**GIVEN REQUEST:**
Copy out every line in the entries below that includes "picture".

**GIVEN INFORMATION:**
────────────────

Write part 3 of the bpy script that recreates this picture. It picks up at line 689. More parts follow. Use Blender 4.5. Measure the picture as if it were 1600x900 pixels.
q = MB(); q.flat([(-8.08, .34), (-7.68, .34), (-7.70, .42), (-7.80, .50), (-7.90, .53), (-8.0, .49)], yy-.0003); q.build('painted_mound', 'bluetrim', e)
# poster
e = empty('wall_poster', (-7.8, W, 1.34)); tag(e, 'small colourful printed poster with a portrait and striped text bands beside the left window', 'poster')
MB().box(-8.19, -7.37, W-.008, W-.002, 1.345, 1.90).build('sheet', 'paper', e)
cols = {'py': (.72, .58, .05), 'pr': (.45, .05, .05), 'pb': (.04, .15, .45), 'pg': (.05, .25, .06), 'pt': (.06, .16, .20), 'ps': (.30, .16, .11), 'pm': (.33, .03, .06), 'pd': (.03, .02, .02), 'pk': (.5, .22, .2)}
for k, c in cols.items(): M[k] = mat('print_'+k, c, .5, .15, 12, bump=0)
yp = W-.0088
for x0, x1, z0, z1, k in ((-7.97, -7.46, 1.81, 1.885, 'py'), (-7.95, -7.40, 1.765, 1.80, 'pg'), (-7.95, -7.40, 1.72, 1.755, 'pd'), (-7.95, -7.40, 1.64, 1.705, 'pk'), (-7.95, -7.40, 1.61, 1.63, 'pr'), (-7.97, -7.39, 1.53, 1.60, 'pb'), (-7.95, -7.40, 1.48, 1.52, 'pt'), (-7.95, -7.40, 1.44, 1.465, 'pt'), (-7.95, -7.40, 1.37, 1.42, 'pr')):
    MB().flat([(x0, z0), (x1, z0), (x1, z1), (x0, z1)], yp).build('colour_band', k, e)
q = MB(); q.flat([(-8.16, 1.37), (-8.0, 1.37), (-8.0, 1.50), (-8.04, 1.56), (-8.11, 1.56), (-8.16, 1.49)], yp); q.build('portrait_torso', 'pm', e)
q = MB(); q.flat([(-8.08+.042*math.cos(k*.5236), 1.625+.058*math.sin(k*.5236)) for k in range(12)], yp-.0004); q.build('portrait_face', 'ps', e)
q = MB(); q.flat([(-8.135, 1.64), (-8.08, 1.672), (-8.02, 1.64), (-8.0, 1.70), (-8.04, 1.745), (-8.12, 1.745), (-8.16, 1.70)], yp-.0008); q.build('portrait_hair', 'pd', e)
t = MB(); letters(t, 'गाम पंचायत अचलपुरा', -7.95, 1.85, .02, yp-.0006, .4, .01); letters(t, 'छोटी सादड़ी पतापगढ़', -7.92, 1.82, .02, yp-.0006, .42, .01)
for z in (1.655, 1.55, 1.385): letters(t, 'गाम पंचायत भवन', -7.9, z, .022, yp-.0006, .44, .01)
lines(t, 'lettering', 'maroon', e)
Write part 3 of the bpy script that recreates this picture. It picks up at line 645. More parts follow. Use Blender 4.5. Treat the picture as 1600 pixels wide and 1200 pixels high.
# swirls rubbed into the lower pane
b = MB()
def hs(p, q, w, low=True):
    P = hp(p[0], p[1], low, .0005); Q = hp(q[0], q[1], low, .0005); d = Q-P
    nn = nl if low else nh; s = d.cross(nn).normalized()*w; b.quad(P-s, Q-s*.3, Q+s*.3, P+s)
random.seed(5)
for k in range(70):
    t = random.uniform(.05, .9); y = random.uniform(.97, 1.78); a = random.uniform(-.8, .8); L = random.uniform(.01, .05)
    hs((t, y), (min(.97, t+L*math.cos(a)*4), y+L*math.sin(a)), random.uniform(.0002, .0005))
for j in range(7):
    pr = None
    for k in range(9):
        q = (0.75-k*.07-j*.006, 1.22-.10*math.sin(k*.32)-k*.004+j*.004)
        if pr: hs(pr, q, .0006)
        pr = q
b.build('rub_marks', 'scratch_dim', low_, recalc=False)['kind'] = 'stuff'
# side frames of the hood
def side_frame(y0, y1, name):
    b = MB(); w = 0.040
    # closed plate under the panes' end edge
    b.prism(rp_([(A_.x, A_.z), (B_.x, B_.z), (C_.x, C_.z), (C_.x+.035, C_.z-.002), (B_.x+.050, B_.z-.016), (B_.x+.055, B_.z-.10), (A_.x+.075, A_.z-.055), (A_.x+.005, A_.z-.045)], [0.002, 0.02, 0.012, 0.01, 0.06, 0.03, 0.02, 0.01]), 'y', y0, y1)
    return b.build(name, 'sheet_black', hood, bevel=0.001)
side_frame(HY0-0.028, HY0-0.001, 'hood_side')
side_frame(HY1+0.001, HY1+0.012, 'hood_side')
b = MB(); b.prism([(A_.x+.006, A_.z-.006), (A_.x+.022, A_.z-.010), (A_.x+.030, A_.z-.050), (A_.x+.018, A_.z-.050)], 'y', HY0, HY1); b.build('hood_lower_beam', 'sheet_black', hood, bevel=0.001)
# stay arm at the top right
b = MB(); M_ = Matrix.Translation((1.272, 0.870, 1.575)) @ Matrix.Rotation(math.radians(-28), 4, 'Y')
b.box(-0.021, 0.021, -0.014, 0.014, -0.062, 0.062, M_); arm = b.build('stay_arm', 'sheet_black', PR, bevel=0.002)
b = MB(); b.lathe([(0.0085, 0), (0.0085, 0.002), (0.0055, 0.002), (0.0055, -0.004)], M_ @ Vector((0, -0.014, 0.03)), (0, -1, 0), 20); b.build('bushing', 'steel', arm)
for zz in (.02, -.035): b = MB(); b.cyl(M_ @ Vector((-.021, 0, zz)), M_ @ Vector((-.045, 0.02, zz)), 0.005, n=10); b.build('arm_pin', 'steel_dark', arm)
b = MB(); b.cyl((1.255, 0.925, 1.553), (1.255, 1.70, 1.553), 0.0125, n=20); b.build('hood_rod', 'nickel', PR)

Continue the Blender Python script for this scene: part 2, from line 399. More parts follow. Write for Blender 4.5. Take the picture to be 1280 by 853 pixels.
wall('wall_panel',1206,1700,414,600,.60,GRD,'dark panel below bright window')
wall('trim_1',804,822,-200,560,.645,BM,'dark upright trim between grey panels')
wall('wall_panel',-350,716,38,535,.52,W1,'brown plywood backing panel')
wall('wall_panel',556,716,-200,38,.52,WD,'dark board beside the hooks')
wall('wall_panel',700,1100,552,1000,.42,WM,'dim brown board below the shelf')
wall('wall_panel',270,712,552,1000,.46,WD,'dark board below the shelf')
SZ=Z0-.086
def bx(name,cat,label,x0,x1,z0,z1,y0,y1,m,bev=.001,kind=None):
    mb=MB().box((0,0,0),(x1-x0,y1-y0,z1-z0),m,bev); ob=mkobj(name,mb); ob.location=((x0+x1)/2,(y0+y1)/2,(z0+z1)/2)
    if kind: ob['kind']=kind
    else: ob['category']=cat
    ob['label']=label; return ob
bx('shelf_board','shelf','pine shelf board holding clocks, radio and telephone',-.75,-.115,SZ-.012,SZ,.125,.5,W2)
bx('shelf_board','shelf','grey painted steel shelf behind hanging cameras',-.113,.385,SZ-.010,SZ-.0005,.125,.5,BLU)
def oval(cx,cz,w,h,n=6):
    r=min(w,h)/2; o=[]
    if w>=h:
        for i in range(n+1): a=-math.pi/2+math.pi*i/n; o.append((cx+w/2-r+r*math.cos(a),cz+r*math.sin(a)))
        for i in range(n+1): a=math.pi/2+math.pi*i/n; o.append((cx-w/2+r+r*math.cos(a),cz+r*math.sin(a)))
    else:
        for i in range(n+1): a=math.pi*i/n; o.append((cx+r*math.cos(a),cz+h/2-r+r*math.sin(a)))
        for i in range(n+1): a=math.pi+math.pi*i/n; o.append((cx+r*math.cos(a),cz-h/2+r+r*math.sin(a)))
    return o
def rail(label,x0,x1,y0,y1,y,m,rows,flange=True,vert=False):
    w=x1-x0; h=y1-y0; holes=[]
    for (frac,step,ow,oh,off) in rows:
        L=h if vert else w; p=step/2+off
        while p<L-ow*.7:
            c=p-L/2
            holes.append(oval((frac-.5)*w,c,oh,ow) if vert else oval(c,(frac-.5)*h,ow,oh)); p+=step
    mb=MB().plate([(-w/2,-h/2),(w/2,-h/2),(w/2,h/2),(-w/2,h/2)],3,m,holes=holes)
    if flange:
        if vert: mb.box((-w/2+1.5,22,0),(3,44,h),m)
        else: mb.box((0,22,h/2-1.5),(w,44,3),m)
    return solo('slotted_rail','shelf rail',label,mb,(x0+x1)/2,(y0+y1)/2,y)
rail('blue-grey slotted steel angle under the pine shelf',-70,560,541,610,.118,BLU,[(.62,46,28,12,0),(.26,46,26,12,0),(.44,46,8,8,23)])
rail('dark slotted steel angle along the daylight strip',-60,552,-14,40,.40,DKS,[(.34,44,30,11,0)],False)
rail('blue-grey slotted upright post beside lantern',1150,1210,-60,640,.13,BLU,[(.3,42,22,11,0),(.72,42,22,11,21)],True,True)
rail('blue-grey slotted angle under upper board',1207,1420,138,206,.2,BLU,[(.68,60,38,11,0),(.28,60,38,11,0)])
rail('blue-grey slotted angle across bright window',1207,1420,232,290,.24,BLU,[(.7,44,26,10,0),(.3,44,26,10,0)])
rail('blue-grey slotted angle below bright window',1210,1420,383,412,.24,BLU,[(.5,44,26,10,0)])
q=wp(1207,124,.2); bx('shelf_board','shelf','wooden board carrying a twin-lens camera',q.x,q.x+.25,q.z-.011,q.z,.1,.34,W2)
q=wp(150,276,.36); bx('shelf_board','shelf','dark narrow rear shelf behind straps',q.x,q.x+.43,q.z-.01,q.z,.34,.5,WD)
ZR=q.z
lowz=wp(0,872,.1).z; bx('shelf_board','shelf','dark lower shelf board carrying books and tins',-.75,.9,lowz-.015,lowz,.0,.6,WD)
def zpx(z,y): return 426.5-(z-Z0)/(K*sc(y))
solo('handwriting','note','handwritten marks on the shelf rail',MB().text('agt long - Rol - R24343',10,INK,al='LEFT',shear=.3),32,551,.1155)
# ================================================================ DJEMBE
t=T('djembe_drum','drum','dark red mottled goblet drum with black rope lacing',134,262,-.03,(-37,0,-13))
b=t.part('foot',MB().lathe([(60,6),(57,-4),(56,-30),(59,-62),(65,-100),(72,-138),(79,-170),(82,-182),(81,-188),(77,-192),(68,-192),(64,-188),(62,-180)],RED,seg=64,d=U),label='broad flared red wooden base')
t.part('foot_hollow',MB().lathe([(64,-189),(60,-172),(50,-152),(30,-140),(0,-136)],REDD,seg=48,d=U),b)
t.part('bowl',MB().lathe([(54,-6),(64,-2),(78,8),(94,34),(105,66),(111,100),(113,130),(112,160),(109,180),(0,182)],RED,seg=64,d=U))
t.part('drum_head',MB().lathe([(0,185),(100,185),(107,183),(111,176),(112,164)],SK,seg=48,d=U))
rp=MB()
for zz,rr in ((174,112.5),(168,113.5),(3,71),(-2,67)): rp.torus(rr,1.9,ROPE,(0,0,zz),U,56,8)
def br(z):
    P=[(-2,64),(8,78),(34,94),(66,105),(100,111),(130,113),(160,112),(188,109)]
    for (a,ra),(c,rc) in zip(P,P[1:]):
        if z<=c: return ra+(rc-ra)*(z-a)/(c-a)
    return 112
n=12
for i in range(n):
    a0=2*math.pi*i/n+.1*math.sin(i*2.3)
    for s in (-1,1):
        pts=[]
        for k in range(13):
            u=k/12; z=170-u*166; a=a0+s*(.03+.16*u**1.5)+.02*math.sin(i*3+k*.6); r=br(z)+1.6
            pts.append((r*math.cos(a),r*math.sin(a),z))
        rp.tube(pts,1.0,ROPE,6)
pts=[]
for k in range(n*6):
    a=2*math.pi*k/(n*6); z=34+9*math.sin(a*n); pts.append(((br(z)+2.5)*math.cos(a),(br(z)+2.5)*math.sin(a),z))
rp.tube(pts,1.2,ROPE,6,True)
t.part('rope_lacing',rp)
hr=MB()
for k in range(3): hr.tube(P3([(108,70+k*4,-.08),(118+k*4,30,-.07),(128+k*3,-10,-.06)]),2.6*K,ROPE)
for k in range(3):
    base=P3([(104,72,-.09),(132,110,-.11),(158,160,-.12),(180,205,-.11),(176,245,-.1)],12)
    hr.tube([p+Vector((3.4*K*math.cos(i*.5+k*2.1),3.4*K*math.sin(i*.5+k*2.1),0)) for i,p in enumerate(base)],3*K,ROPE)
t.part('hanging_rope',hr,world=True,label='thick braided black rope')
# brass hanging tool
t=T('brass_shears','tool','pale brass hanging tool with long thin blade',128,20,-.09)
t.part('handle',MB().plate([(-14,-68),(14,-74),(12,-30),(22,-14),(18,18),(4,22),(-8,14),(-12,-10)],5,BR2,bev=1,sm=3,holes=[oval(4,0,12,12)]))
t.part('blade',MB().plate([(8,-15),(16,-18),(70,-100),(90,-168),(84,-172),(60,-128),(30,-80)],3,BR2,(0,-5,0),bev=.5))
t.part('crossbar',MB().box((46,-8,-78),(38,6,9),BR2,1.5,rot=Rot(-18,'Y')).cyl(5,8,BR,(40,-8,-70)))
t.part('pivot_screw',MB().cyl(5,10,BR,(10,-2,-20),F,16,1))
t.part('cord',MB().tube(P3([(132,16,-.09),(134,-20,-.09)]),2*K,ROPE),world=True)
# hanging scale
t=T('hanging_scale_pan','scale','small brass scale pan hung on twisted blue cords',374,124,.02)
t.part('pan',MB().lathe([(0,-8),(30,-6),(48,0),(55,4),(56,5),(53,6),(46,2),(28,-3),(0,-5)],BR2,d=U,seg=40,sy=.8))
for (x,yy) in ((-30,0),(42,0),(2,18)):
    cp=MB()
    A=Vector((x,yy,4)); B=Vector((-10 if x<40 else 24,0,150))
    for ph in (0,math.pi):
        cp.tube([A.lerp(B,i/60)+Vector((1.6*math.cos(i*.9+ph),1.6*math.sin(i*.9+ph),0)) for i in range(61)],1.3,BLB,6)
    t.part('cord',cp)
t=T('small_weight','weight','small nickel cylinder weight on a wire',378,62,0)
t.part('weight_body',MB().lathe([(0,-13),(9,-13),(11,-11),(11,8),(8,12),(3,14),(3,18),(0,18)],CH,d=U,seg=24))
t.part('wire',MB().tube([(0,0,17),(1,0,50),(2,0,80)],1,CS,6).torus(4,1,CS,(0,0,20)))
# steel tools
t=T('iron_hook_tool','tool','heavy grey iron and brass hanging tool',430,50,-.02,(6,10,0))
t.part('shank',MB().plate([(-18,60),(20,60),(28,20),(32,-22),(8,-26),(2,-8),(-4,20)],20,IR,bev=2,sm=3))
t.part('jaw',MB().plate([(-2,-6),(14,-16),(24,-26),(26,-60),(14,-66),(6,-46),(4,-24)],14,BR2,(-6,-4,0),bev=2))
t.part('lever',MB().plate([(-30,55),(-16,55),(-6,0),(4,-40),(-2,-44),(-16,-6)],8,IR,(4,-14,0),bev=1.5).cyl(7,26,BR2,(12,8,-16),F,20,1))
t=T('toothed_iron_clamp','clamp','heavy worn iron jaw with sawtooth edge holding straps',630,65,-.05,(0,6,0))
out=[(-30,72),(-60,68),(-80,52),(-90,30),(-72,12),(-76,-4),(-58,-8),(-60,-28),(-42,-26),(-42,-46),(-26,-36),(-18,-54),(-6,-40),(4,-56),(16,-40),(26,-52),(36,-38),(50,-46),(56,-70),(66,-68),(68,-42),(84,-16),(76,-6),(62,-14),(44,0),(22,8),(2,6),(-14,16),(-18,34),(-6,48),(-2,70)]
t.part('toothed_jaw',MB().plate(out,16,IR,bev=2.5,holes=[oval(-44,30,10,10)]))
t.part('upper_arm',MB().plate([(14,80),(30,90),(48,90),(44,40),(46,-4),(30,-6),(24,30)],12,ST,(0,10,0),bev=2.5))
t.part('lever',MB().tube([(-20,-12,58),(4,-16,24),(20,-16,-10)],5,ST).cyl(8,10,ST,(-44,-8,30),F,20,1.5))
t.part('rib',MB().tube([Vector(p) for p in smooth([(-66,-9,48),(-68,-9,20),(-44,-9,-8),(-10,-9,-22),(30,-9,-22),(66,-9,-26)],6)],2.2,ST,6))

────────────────

**TASK RESULT:**
Write part 3 of the bpy script that recreates this picture. It picks up at line 689. More parts follow. Use Blender 4.5. Measure the picture as if it were 1600x900 pixels.
Write part 3 of the bpy script that recreates this picture. It picks up at line 645. More parts follow. Use Blender 4.5. Treat the picture as 1600 pixels wide and 1200 pixels high.
Continue the Blender Python script for this scene: part 2, from line 399. More parts follow. Write for Blender 4.5. Take the picture to be 1280 by 853 pixels.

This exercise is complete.